### DATA SEGMENT:
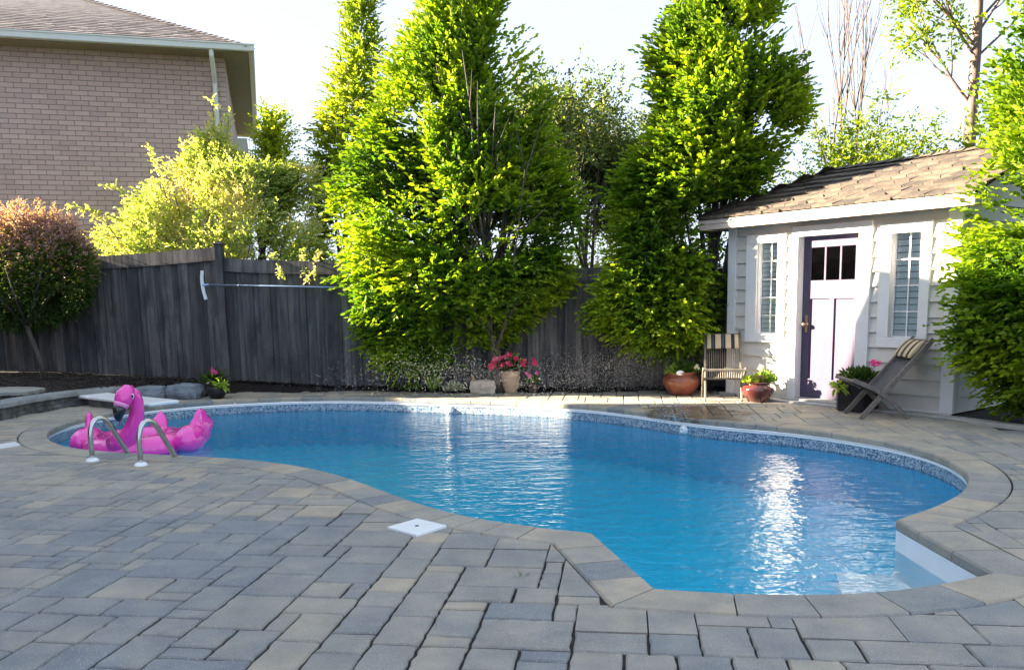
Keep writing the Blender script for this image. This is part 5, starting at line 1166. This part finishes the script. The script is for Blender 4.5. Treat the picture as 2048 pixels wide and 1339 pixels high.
open_tree('olive_tree', ab(1195, 15.5), (0, 0, 1), 1.9, .07, 4, 41, 'sparse olive grey tree between the two large hornbeams', L_OLIVE, .075, 6, .45, M_BARK, up=.1, spread=.62, kids=(3, 5), shrink=.66, lspread=.3)
open_tree('olive_tree', ab(1262, 16.5), (.05, 0, 1), 2.1, .06, 4, 44, 'sparse silvery tree close behind the left side of the shed hornbeam', L_OLIVE, .075, 5, .55, M_BARK, up=.2, spread=.55, kids=(3, 5), shrink=.64, lspread=.3)
for i, (px, Y, sd, lab, st) in enumerate(((1652, 15.5, 51, 'leafless thin tree behind the shed, nearest the hornbeam', 1), (1690, 14.5, 52, 'leafless slender tree behind the middle of the shed ridge', 1), (1722, 15, 53, 'leafless slender tree behind the shed, nearest the leafy sapling', 1))):
    open_tree('bare_tree', ab(px, Y), (.02*(i-1), 0, 1), 2.9, .035, 3, sd, lab, None, 0, 0, 0, M_TWIG, up=.5, spread=.28, kids=(2, 4), shrink=.66, group='leafless trees behind the shed', stems=st)
open_tree('sapling_tree', ab(1745, 13.6), (.1, 0, 1), 1.8, .03, 3, 61, 'low feathery green sapling behind the shed ridge', L_YEL, .07, 5, .35, M_TWIG, up=.1, spread=.75, kids=(3, 5), shrink=.62, stems=3, lspread=.34, droop=.2)
def birch():
    rng = np.random.default_rng(72); base = Vector(ab(1931, 13.5)); t = empty('birch_tree', base, label='tall tree with pinkish trunk rising behind the right end of the shed roof', cat='tree'); mb = MB(); tips = []
    pts = [Vector((0, 0, 0))] + [atY(x, y, 13.5)-base for x, y in ((1936, 330), (1941, 250), (1946, 180), (1953, 90), (1957, 10), (1962, -80), (1970, -200))]
    mb.tube(pts, [.10, .092, .086, .08, .072, .064, .055, .04], 12)
    for k in range(15):
        f = rng.uniform(2.2, 6.9); i_ = int(f); p = pts[i_].lerp(pts[min(i_+1, 7)], f-i_); a = rng.uniform(-.6, .6) + (math.pi if k % 5 < 4 else 0)
        grow(mb, p, Vector((math.cos(a)*.8, math.sin(a)*.5, .8)).normalized(), rng.uniform(.9, 1.5), .022, 2, rng, tips, .2, .5, (2, 4), .6)
    mb.build('trunk', M_BARK2, t, smooth=True)
    C = np.array([tuple(x[0]) for x in tips]); Dd = np.array([tuple(x[1]) for x in tips]); C = np.repeat(C, 4, 0)+rng.normal(0, .13, (len(C)*4, 3)); Dd = np.repeat(Dd, 4, 0)+rng.normal(0, .6, C.shape)
    leaves_to_mesh('crown', *sprays(C, Dd, 8, .085, np.clip(rng.normal(.3, .2, len(C)), 0, 1), spread=.3, flat=.3, rng=rng, jit=.5), L_YEL, t)
birch()
# shrubs beyond the fence and behind the shed that close the view
def round_bush(px, Y, w, h, n, label, mat, tone, seed, zc=None, leaf=.09, name='bush'):
    rng = np.random.default_rng(seed); x = atY(px, 600, Y).x; base = Vector((x, Y, 0)); t = empty(name, base, label=label, cat='bush')
    d = rng.normal(0, 1, (n, 3)); d /= np.linalg.norm(d, axis=1, keepdims=True); d[:, 2] = np.abs(d[:, 2]); wv = np.array([1+.22*noise.noise(Vector(q)*2.5+Vector((seed, 0, 0))) for q in d])
    P = d*np.array([w, w*.7, h])*((1-np.abs(rng.normal(0, .25, n)))*wv)[:, None]; tn = np.clip(tone+.3*np.array([noise.noise(Vector(q)*2) for q in P])+rng.normal(0, .08, n), 0, 1)
    A = sprays(P, d+rng.normal(0, .4, P.shape)+np.array([0, 0, .4]), 9, leaf, tn, spread=.3, flat=.4, rng=rng, jit=.4); leaves_to_mesh('crown', *A, mat, t)
    m = MB()
    for k in range(7): a = k*.9; m.tube([(0, 0, 0), (math.cos(a)*w*.3, math.sin(a)*w*.2, h*.4), (math.cos(a)*w*.6, math.sin(a)*w*.4, h*.75)], [.04, .025, .008], 6)
    m.build('stems', M_BARK, t)
round_bush(1190, 17.5, 1.5, 2.7, 900, 'sunlit golden bush seen in the gap between the two large hornbeams', L_VAR, .55, 81)
round_bush(930, 17, 2.0, 2.6, 900, 'dark green bush behind the fence and the largest hornbeam', L_HORN, .2, 82)
round_bush(1400, 16.5, 1.6, 2.5, 800, 'dark bush behind the fence and the shed hornbeam', L_HORN, .15, 83)
round_bush(1975, 12.2, .75, 3.9, 800, 'light green bush behind the right end of the shed', L_YEL, .25, 84)
round_bush(1835, 14.5, .9, 3.2, 420, 'loose green bush behind the shed roof below the pinkish trunk', L_YEL, .3, 85)

# ================================================================ WATER SPRAY
def spray():
    rng = np.random.default_rng(91); P = []
    for (cx_, sx_, y0, sy_, n) in ((880, 85, 745, 24, 1900), (1150, 70, 742, 26, 1700), (1290, 70, 735, 34, 4600), (1370, 45, 700, 28, 1000), (1040, 90, 758, 16, 700), (700, 50, 765, 12, 160)):
        for _ in range(n):
            px = rng.normal(cx_, sx_); py = min(788, rng.normal(y0, sy_)); Y = rng.uniform(11.9, 12.5); p = atY(px, py, Y)
            if p.z > .02 and px < 1440: P.append(p)
    for _ in range(420):
        a = rng.uniform(0, math.pi); r_ = rng.uniform(.02, .2); c = G(1345, 842); P.append(c+Vector((math.cos(a)*r_*1.1, rng.normal(0, .08), abs(math.sin(a))*r_*1.5)))
    P = np.array([tuple(p) for p in P]); n = len(P); s = rng.uniform(.0012, .0033, n)[:, None]; T = np.array([[1, 1, 1], [-1, -1, 1], [-1, 1, -1], [1, -1, -1]])*.8
    T = T*np.array([1, 1, 1.7]); V = (P[:, None, :]+T[None]*s[:, None]).reshape(-1, 3); idx = np.arange(n)[:, None, None]*4; F = (idx+np.array([[0, 1, 2], [0, 3, 1], [0, 2, 3], [1, 3, 2]])[None]).reshape(-1, 3)
    me = bpy.data.meshes.new('spray'); me.from_pydata(V.tolist(), [], F.tolist()); mt, nn, b = newmat('water_drop'); b.inputs['Base Color'].default_value = (.82, .84, .86, 1); b.inputs['Roughness'].default_value = .1; b.inputs['Transmission Weight'].default_value = .5
    mesh_obj('water_spray', me, mt, kind='stuff', label='fine white sprinkler droplets drifting in front of the dark fence', cat='water spray')
spray()
# thin arcs of the deck jet at the far pool edge
jt = MB(); rng = np.random.default_rng(5); c = G(1372, 846)
for k in range(7):
    dx = -rng.uniform(.12, .34); h = rng.uniform(.12, .26); jt.tube([c+Vector((dx*t, rng.normal(0, .006)+.02*k*t, -.0+4*h*t*(1-t)))+Vector((0, 0, .01)) for t in np.linspace(0, 1, 9)], [.0022+.001*rng.random() for _ in range(9)], 5)
o = jt.build('water_jet', glassmat('jet_water', (.95, .97, 1), .02, 1.33), smooth=True, label='little arcing water jet splashing on the far pool edge near the left deck chair', cat='water jet')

### AIM:
Quote the material word for word, dropping any images it holds.

### RESULT OF THIS TASK:
Keep writing the Blender script for this image. This is part 5, starting at line 1166. This part finishes the script. The script is for Blender 4.5. Treat the picture as 2048 pixels wide and 1339 pixels high.
open_tree('olive_tree', ab(1195, 15.5), (0, 0, 1), 1.9, .07, 4, 41, 'sparse olive grey tree between the two large hornbeams', L_OLIVE, .075, 6, .45, M_BARK, up=.1, spread=.62, kids=(3, 5), shrink=.66, lspread=.3)
open_tree('olive_tree', ab(1262, 16.5), (.05, 0, 1), 2.1, .06, 4, 44, 'sparse silvery tree close behind the left side of the shed hornbeam', L_OLIVE, .075, 5, .55, M_BARK, up=.2, spread=.55, kids=(3, 5), shrink=.64, lspread=.3)
for i, (px, Y, sd, lab, st) in enumerate(((1652, 15.5, 51, 'leafless thin tree behind the shed, nearest the hornbeam', 1), (1690, 14.5, 52, 'leafless slender tree behind the middle of the shed ridge', 1), (1722, 15, 53, 'leafless slender tree behind the shed, nearest the leafy sapling', 1))):
    open_tree('bare_tree', ab(px, Y), (.02*(i-1), 0, 1), 2.9, .035, 3, sd, lab, None, 0, 0, 0, M_TWIG, up=.5, spread=.28, kids=(2, 4), shrink=.66, group='leafless trees behind the shed', stems=st)
open_tree('sapling_tree', ab(1745, 13.6), (.1, 0, 1), 1.8, .03, 3, 61, 'low feathery green sapling behind the shed ridge', L_YEL, .07, 5, .35, M_TWIG, up=.1, spread=.75, kids=(3, 5), shrink=.62, stems=3, lspread=.34, droop=.2)
def birch():
    rng = np.random.default_rng(72); base = Vector(ab(1931, 13.5)); t = empty('birch_tree', base, label='tall tree with pinkish trunk rising behind the right end of the shed roof', cat='tree'); mb = MB(); tips = []
    pts = [Vector((0, 0, 0))] + [atY(x, y, 13.5)-base for x, y in ((1936, 330), (1941, 250), (1946, 180), (1953, 90), (1957, 10), (1962, -80), (1970, -200))]
    mb.tube(pts, [.10, .092, .086, .08, .072, .064, .055, .04], 12)
    for k in range(15):
        f = rng.uniform(2.2, 6.9); i_ = int(f); p = pts[i_].lerp(pts[min(i_+1, 7)], f-i_); a = rng.uniform(-.6, .6) + (math.pi if k % 5 < 4 else 0)
        grow(mb, p, Vector((math.cos(a)*.8, math.sin(a)*.5, .8)).normalized(), rng.uniform(.9, 1.5), .022, 2, rng, tips, .2, .5, (2, 4), .6)
    mb.build('trunk', M_BARK2, t, smooth=True)
    C = np.array([tuple(x[0]) for x in tips]); Dd = np.array([tuple(x[1]) for x in tips]); C = np.repeat(C, 4, 0)+rng.normal(0, .13, (len(C)*4, 3)); Dd = np.repeat(Dd, 4, 0)+rng.normal(0, .6, C.shape)
    leaves_to_mesh('crown', *sprays(C, Dd, 8, .085, np.clip(rng.normal(.3, .2, len(C)), 0, 1), spread=.3, flat=.3, rng=rng, jit=.5), L_YEL, t)
birch()
# shrubs beyond the fence and behind the shed that close the view
def round_bush(px, Y, w, h, n, label, mat, tone, seed, zc=None, leaf=.09, name='bush'):
    rng = np.random.default_rng(seed); x = atY(px, 600, Y).x; base = Vector((x, Y, 0)); t = empty(name, base, label=label, cat='bush')
    d = rng.normal(0, 1, (n, 3)); d /= np.linalg.norm(d, axis=1, keepdims=True); d[:, 2] = np.abs(d[:, 2]); wv = np.array([1+.22*noise.noise(Vector(q)*2.5+Vector((seed, 0, 0))) for q in d])
    P = d*np.array([w, w*.7, h])*((1-np.abs(rng.normal(0, .25, n)))*wv)[:, None]; tn = np.clip(tone+.3*np.array([noise.noise(Vector(q)*2) for q in P])+rng.normal(0, .08, n), 0, 1)
    A = sprays(P, d+rng.normal(0, .4, P.shape)+np.array([0, 0, .4]), 9, leaf, tn, spread=.3, flat=.4, rng=rng, jit=.4); leaves_to_mesh('crown', *A, mat, t)
    m = MB()
    for k in range(7): a = k*.9; m.tube([(0, 0, 0), (math.cos(a)*w*.3, math.sin(a)*w*.2, h*.4), (math.cos(a)*w*.6, math.sin(a)*w*.4, h*.75)], [.04, .025, .008], 6)
    m.build('stems', M_BARK, t)
round_bush(1190, 17.5, 1.5, 2.7, 900, 'sunlit golden bush seen in the gap between the two large hornbeams', L_VAR, .55, 81)
round_bush(930, 17, 2.0, 2.6, 900, 'dark green bush behind the fence and the largest hornbeam', L_HORN, .2, 82)
round_bush(1400, 16.5, 1.6, 2.5, 800, 'dark bush behind the fence and the shed hornbeam', L_HORN, .15, 83)
round_bush(1975, 12.2, .75, 3.9, 800, 'light green bush behind the right end of the shed', L_YEL, .25, 84)
round_bush(1835, 14.5, .9, 3.2, 420, 'loose green bush behind the shed roof below the pinkish trunk', L_YEL, .3, 85)

# ================================================================ WATER SPRAY
def spray():
    rng = np.random.default_rng(91); P = []
    for (cx_, sx_, y0, sy_, n) in ((880, 85, 745, 24, 1900), (1150, 70, 742, 26, 1700), (1290, 70, 735, 34, 4600), (1370, 45, 700, 28, 1000), (1040, 90, 758, 16, 700), (700, 50, 765, 12, 160)):
        for _ in range(n):
            px = rng.normal(cx_, sx_); py = min(788, rng.normal(y0, sy_)); Y = rng.uniform(11.9, 12.5); p = atY(px, py, Y)
            if p.z > .02 and px < 1440: P.append(p)
    for _ in range(420):
        a = rng.uniform(0, math.pi); r_ = rng.uniform(.02, .2); c = G(1345, 842); P.append(c+Vector((math.cos(a)*r_*1.1, rng.normal(0, .08), abs(math.sin(a))*r_*1.5)))
    P = np.array([tuple(p) for p in P]); n = len(P); s = rng.uniform(.0012, .0033, n)[:, None]; T = np.array([[1, 1, 1], [-1, -1, 1], [-1, 1, -1], [1, -1, -1]])*.8
    T = T*np.array([1, 1, 1.7]); V = (P[:, None, :]+T[None]*s[:, None]).reshape(-1, 3); idx = np.arange(n)[:, None, None]*4; F = (idx+np.array([[0, 1, 2], [0, 3, 1], [0, 2, 3], [1, 3, 2]])[None]).reshape(-1, 3)
    me = bpy.data.meshes.new('spray'); me.from_pydata(V.tolist(), [], F.tolist()); mt, nn, b = newmat('water_drop'); b.inputs['Base Color'].default_value = (.82, .84, .86, 1); b.inputs['Roughness'].default_value = .1; b.inputs['Transmission Weight'].default_value = .5
    mesh_obj('water_spray', me, mt, kind='stuff', label='fine white sprinkler droplets drifting in front of the dark fence', cat='water spray')
spray()
# thin arcs of the deck jet at the far pool edge
jt = MB(); rng = np.random.default_rng(5); c = G(1372, 846)
for k in range(7):
    dx = -rng.uniform(.12, .34); h = rng.uniform(.12, .26); jt.tube([c+Vector((dx*t, rng.normal(0, .006)+.02*k*t, -.0+4*h*t*(1-t)))+Vector((0, 0, .01)) for t in np.linspace(0, 1, 9)], [.0022+.001*rng.random() for _ in range(9)], 5)
o = jt.build('water_jet', glassmat('jet_water', (.95, .97, 1), .02, 1.33), smooth=True, label='little arcing water jet splashing on the far pool edge near the left deck chair', cat='water jet')